Another group of Kiernan stories, the first of which is a textual entry into the Sandman universe which essentially revolves around the conflict between a teenager’s gender identity (as well as a relationship with a close friend) and the inevitable conflict due to conservative and religious upbringing and the tragic vector it takes. It ends up being beautifully touching in the end, very haunting and if you’re anything like me it just makes you angry, knowing that permutations of a story like this must happen all too frequently. “Stoker’s Mistress” might be described as a secret history of Bram Stoker’s life (and thus it draws some parallels to Tim Powers’ The Stress of Her Regard), where Stoker has a secret passenger which provides a possible perspective on his influences.

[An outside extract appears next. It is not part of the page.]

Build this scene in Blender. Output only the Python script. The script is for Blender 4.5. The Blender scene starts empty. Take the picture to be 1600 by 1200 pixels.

There’s a segment here at a crossroads during travel where Stoker urges his driver to stop in an area with an evil reputation, only for the driver practically to beg them to contimnue as a powerful presence then begins to chase them that’s skillful and scary and really lifted the story for me. “To This Water” provides a supernatural secret history for the Johnstown Flood in 1889. And “Giants in the Earth” is part of a Moorcock/Eternal Champion short, merging the future decadence of the “End of Time” Moorcock milieu with Kiernan’s skill with paleontology. It feels less story than viginette but it’s so well drawn it’s hard not to love.

And finally the final two novels of the Durdane trilogy, difficult to talk about without spoiling the story given it strikes me as one very long book over all. If the first book was devoted to the story of a young man ending up working past political paralyzation to overcome a larger threat, the second book puts in action the plan to overcome the threat, while the third is the result of the conclusion of the second where the threat turns out to be something large and more encompassing than originally thought. And in a way this last volume kind of solidifies the whole thing as an adventure epic. And overall you’re always left with what seems like the overall Vancian philosophy (not that he’d put it this way): shit only gets done if you get off yours ass and do it yourself.